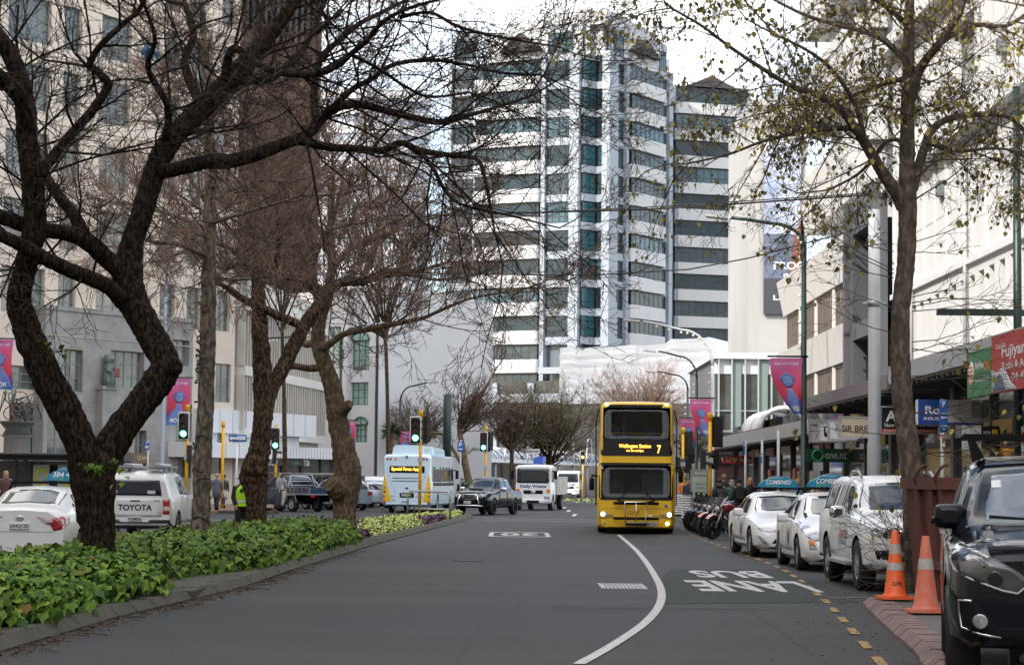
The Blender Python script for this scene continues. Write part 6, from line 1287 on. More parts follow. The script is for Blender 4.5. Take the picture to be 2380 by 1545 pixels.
m.tube([(-1.1,-.7,1.9),(.9,-.6,1.92)],.02,6); m.tube([(-1.1,.7,1.9),(.9,.6,1.92)],.02,6); m.build('headboard',STEEL,v.t)
for sg in (-1,1):
    m = MB(); m.add([(-1.05,sg*.93,.84),(-1.1,sg*.93,.62),(-1.15,sg*.93,.62),(-1.12,sg*.93,.80),(-1.72,sg*.93,.80),(-1.85,sg*.93,.45),(-1.92,sg*.93,.45),(-1.8,sg*.93,.84)],[(0,1,2,3),(0,3,4,7),(4,5,6,7)]); m.build('mudguard',STEEL,v.t)
    m = MB(); m.box((-3.05,sg*.78-.12,.72),(-3.0,sg*.78+.12,.83)); m.build('tail_light',TL,v.t)
m = MB(); m.box((-2.9,-.4,.5),(-1.0,-.3,.83)); m.box((-2.9,.3,.5),(-1.0,.4,.83)); m.build('chassis',BLK,v.t)
# ---- trucks
def truck(label, loc, hd, words, sub, tray, tint, crane=False):
    st = [(3.05,.98,.42,1.5,2.42,.92),(2.98,1.03,.36,1.5,2.5,.96),(2.6,1.05,.36,1.52,2.54,.96),(1.45,1.05,.40,1.52,2.54,.96),(1.4,1.03,.45,1.5,2.5,.95)]
    v = Veh('truck',label,'truck',loc,hd,st,PW_,(2.35,),.42,.26,STEEL,n=24,e=.10); f = v.end()
    for y in (-.85,.85): v.wheel(-1.9,y,.42,.28,1 if y > 0 else -1,STEEL)
    v.part('windscreen',[rr(-.92,.92,1.52,2.34,.12)],f,CGL,.01,k=0); v.part('grille',[rr(-.55,.55,.92,1.12,.04)],f,BLK,.01,k=0); v.part('badge',[circ(0,1.02,.14,14,.10)],f,CHROME,.02,k=0)
    v.txt(words,f,0,1.33,.20,1.5,mat('lettering navy',(.03,.05,.22),.5),off=.015,bold=.03)
    if sub: v.txt(sub,f,0,1.18,.08,.9,TXK,off=.015)
    for sg in (-1,1):
        v.part('headlight',[rr(sg*.78-.17,sg*.78+.17,.62,.80,.04)],f,HL,.012,k=0); v.part('indicator',[rr(sg*.86-.10,sg*.86+.10,.98,1.20,.03)],f,OR,.012,k=0)
        v.glass(1.75,2.75,sg,5.15,6.8,0,-.1); m = MB(); m.box((2.75,sg*1.22-.09,1.75),(2.85,sg*1.22+.09,2.2)); m.tube([(2.8,sg*1.0,2.2),(2.8,sg*1.22,2.2)],.025,6); m.build('mirror',BLK,v.t); m = MB(); m.box((2.72,sg*.5-.06,1.5),(2.76,sg*.5+.5,1.53)) if 0 else m.tube([(3.06,sg*.1,1.55),(3.06,sg*.6,1.62)],.012,4); m.build('wiper',BLK,v.t)
    v.part('bumper',[rr(-1.0,1.0,.38,.60,.06)],f,PW_,.08,.1,k=0); v.part('bumper_slot',[rr(-.35,.35,.42,.56,.02)],f,BLK,.09,.02,k=0); v.plate(words[:2].upper()+'642' if not sub else 'PHR198',f,0,.50)
    m = MB(); m.box((-3.3,-.45,.55),(1.4,-.3,.85)); m.box((-3.3,.3,.55),(1.4,.45,.85)); m.build('chassis',BLK,v.t)
    m = MB()
    m.box((-3.3,-1.1,.9),(1.25,1.1,1.0)); m.box((-3.3,-1.1,1.0),(1.25,-1.04,tray)); m.box((-3.3,1.04,1.0),(1.25,1.1,tray)); m.box((1.19,-1.04,1.0),(1.25,1.04,tray+.5)); m.box((-3.3,-1.04,1.0),(-3.24,1.04,tray)); m.build('tray',tint,v.t)
    m = MB()
    for x in (-3.2,-2.1,-1.0,.1,1.1): m.box((x,-1.13,.95),(x+.07,-1.101,tray+.03)); m.box((x,1.101,.95),(x+.07,1.13,tray+.03))
    m.build('tray_posts',STEEL,v.t)
    if crane:
        m = MB(); m.box((.4,-.35,1.0),(1.0,.35,2.0)); m.box((.3,-.3,2.0),(1.1,.25,2.95)); m.box((-.9,-.2,2.75),(.35,.15,3.05)); m.build('loader_crane',mat('crane blue',(.03,.10,.42),.4),v.t)
    return v
truck('white waste truck with dark blue lettering and a blue crane, facing the viewer',(1.75,121.2,0),rad(-99),'Daily Waste','',1.9,mat('tray cream',(.58,.55,.47),.6,var=.1),True)
truck('pale tip truck with light blue lettering, farthest of the oncoming vehicles',(5.55,198.5,0),rad(-94),'Fulton Hogan','civil',2.1,mat('tray grey',(.40,.41,.42),.5))
# ---- yellow double decker
def bus_st(L, w_, zb, zs, zt, wt, nose=.12):
    h = L/2; return [(-h,w_-.06,zb+.05,zs-.05,zt-.10,wt-.08),(-h+.12,w_,zb,zs,zt,wt),(h-.45,w_,zb,zs,zt,wt),(h-.16,w_-.01,zb,zs,zt-.01,wt),(h-.05,w_-.05,zb+.02,zs,zt-.04,wt-.03),(h,w_-.13,zb+.06,zs,zt-.09,wt-.10)]
h = 6.1
bx, by, bh = gx(1478,67.6), 67.6, rad(-92.9)
v = Veh('double_decker_bus','yellow double decker bus with amber destination display driving towards the viewer','bus',(bx-h*cos(bh),by-h*sin(bh),0),bh,bus_st(12.2,1.26,.17,2.2,4.22,1.10),PY_,(3.5,-3.2),.48,.30,STEEL,e=.12,cr=.03,n=60,cav=(((h-2.6,-1.07,2.66),(h+.5,1.07,4.04)),((h-1.9,-1.11,1.15),(h+.5,1.11,2.19))))
f = v.end()
BG = mat('bus black mask',(.010,.010,.011),.12,spec=.6)
def ringp(name, outer, inner, mt, off=.012):
    n = len(outer); m = MB(); vs = [f(a,b,off) for a,b in outer]+[f(a,b,off) for a,b in inner]+[f(a,b,-.02) for a,b in outer]
    m.add(vs,[(i,(i+1)%n,n+(i+1)%n,n+i) for i in range(n)]+[(i,2*n+i,2*n+(i+1)%n,(i+1)%n) for i in range(n)],0,False); return m.build(name,mt,v.t)
up_o, up_i = rr(-1.15,1.15,2.49,4.13,.10,5,8), rr(-1.06,1.06,3.02,4.03,.10,5,8)
FLAT = lambda u, b, o: V((h-.05+o,u,b))
ms = ringp('upper_mask',up_o,up_i,BG); g = v.part('upper_windscreen',[rr(-1.06,1.06,3.02,4.03,.10,5,8)],FLAT,CLEAR,.006,.0,k=0)
lo_o, lo_i = rr(-1.19,1.19,1.08,2.27,.12,5,8), rr(-1.10,1.10,1.16,2.18,.10,5,8)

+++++

### Goal
Exactly as written, return every line of the listing, but not the pictures.

### Task solution
The Blender Python script for this scene continues. Write part 6, from line 1287 on. More parts follow. The script is for Blender 4.5. Take the picture to be 2380 by 1545 pixels.
m.tube([(-1.1,-.7,1.9),(.9,-.6,1.92)],.02,6); m.tube([(-1.1,.7,1.9),(.9,.6,1.92)],.02,6); m.build('headboard',STEEL,v.t)
for sg in (-1,1):
    m = MB(); m.add([(-1.05,sg*.93,.84),(-1.1,sg*.93,.62),(-1.15,sg*.93,.62),(-1.12,sg*.93,.80),(-1.72,sg*.93,.80),(-1.85,sg*.93,.45),(-1.92,sg*.93,.45),(-1.8,sg*.93,.84)],[(0,1,2,3),(0,3,4,7),(4,5,6,7)]); m.build('mudguard',STEEL,v.t)
    m = MB(); m.box((-3.05,sg*.78-.12,.72),(-3.0,sg*.78+.12,.83)); m.build('tail_light',TL,v.t)
m = MB(); m.box((-2.9,-.4,.5),(-1.0,-.3,.83)); m.box((-2.9,.3,.5),(-1.0,.4,.83)); m.build('chassis',BLK,v.t)
# ---- trucks
def truck(label, loc, hd, words, sub, tray, tint, crane=False):
    st = [(3.05,.98,.42,1.5,2.42,.92),(2.98,1.03,.36,1.5,2.5,.96),(2.6,1.05,.36,1.52,2.54,.96),(1.45,1.05,.40,1.52,2.54,.96),(1.4,1.03,.45,1.5,2.5,.95)]
    v = Veh('truck',label,'truck',loc,hd,st,PW_,(2.35,),.42,.26,STEEL,n=24,e=.10); f = v.end()
    for y in (-.85,.85): v.wheel(-1.9,y,.42,.28,1 if y > 0 else -1,STEEL)
    v.part('windscreen',[rr(-.92,.92,1.52,2.34,.12)],f,CGL,.01,k=0); v.part('grille',[rr(-.55,.55,.92,1.12,.04)],f,BLK,.01,k=0); v.part('badge',[circ(0,1.02,.14,14,.10)],f,CHROME,.02,k=0)
    v.txt(words,f,0,1.33,.20,1.5,mat('lettering navy',(.03,.05,.22),.5),off=.015,bold=.03)
    if sub: v.txt(sub,f,0,1.18,.08,.9,TXK,off=.015)
    for sg in (-1,1):
        v.part('headlight',[rr(sg*.78-.17,sg*.78+.17,.62,.80,.04)],f,HL,.012,k=0); v.part('indicator',[rr(sg*.86-.10,sg*.86+.10,.98,1.20,.03)],f,OR,.012,k=0)
        v.glass(1.75,2.75,sg,5.15,6.8,0,-.1); m = MB(); m.box((2.75,sg*1.22-.09,1.75),(2.85,sg*1.22+.09,2.2)); m.tube([(2.8,sg*1.0,2.2),(2.8,sg*1.22,2.2)],.025,6); m.build('mirror',BLK,v.t); m = MB(); m.box((2.72,sg*.5-.06,1.5),(2.76,sg*.5+.5,1.53)) if 0 else m.tube([(3.06,sg*.1,1.55),(3.06,sg*.6,1.62)],.012,4); m.build('wiper',BLK,v.t)
    v.part('bumper',[rr(-1.0,1.0,.38,.60,.06)],f,PW_,.08,.1,k=0); v.part('bumper_slot',[rr(-.35,.35,.42,.56,.02)],f,BLK,.09,.02,k=0); v.plate(words[:2].upper()+'642' if not sub else 'PHR198',f,0,.50)
    m = MB(); m.box((-3.3,-.45,.55),(1.4,-.3,.85)); m.box((-3.3,.3,.55),(1.4,.45,.85)); m.build('chassis',BLK,v.t)
    m = MB()
    m.box((-3.3,-1.1,.9),(1.25,1.1,1.0)); m.box((-3.3,-1.1,1.0),(1.25,-1.04,tray)); m.box((-3.3,1.04,1.0),(1.25,1.1,tray)); m.box((1.19,-1.04,1.0),(1.25,1.04,tray+.5)); m.box((-3.3,-1.04,1.0),(-3.24,1.04,tray)); m.build('tray',tint,v.t)
    m = MB()
    for x in (-3.2,-2.1,-1.0,.1,1.1): m.box((x,-1.13,.95),(x+.07,-1.101,tray+.03)); m.box((x,1.101,.95),(x+.07,1.13,tray+.03))
    m.build('tray_posts',STEEL,v.t)
    if crane:
        m = MB(); m.box((.4,-.35,1.0),(1.0,.35,2.0)); m.box((.3,-.3,2.0),(1.1,.25,2.95)); m.box((-.9,-.2,2.75),(.35,.15,3.05)); m.build('loader_crane',mat('crane blue',(.03,.10,.42),.4),v.t)
    return v
truck('white waste truck with dark blue lettering and a blue crane, facing the viewer',(1.75,121.2,0),rad(-99),'Daily Waste','',1.9,mat('tray cream',(.58,.55,.47),.6,var=.1),True)
truck('pale tip truck with light blue lettering, farthest of the oncoming vehicles',(5.55,198.5,0),rad(-94),'Fulton Hogan','civil',2.1,mat('tray grey',(.40,.41,.42),.5))
# ---- yellow double decker
def bus_st(L, w_, zb, zs, zt, wt, nose=.12):
    h = L/2; return [(-h,w_-.06,zb+.05,zs-.05,zt-.10,wt-.08),(-h+.12,w_,zb,zs,zt,wt),(h-.45,w_,zb,zs,zt,wt),(h-.16,w_-.01,zb,zs,zt-.01,wt),(h-.05,w_-.05,zb+.02,zs,zt-.04,wt-.03),(h,w_-.13,zb+.06,zs,zt-.09,wt-.10)]
h = 6.1
bx, by, bh = gx(1478,67.6), 67.6, rad(-92.9)
v = Veh('double_decker_bus','yellow double decker bus with amber destination display driving towards the viewer','bus',(bx-h*cos(bh),by-h*sin(bh),0),bh,bus_st(12.2,1.26,.17,2.2,4.22,1.10),PY_,(3.5,-3.2),.48,.30,STEEL,e=.12,cr=.03,n=60,cav=(((h-2.6,-1.07,2.66),(h+.5,1.07,4.04)),((h-1.9,-1.11,1.15),(h+.5,1.11,2.19))))
f = v.end()
BG = mat('bus black mask',(.010,.010,.011),.12,spec=.6)
def ringp(name, outer, inner, mt, off=.012):
    n = len(outer); m = MB(); vs = [f(a,b,off) for a,b in outer]+[f(a,b,off) for a,b in inner]+[f(a,b,-.02) for a,b in outer]
    m.add(vs,[(i,(i+1)%n,n+(i+1)%n,n+i) for i in range(n)]+[(i,2*n+i,2*n+(i+1)%n,(i+1)%n) for i in range(n)],0,False); return m.build(name,mt,v.t)
up_o, up_i = rr(-1.15,1.15,2.49,4.13,.10,5,8), rr(-1.06,1.06,3.02,4.03,.10,5,8)
FLAT = lambda u, b, o: V((h-.05+o,u,b))
ms = ringp('upper_mask',up_o,up_i,BG); g = v.part('upper_windscreen',[rr(-1.06,1.06,3.02,4.03,.10,5,8)],FLAT,CLEAR,.006,.0,k=0)
lo_o, lo_i = rr(-1.19,1.19,1.08,2.27,.12,5,8), rr(-1.10,1.10,1.16,2.18,.10,5,8)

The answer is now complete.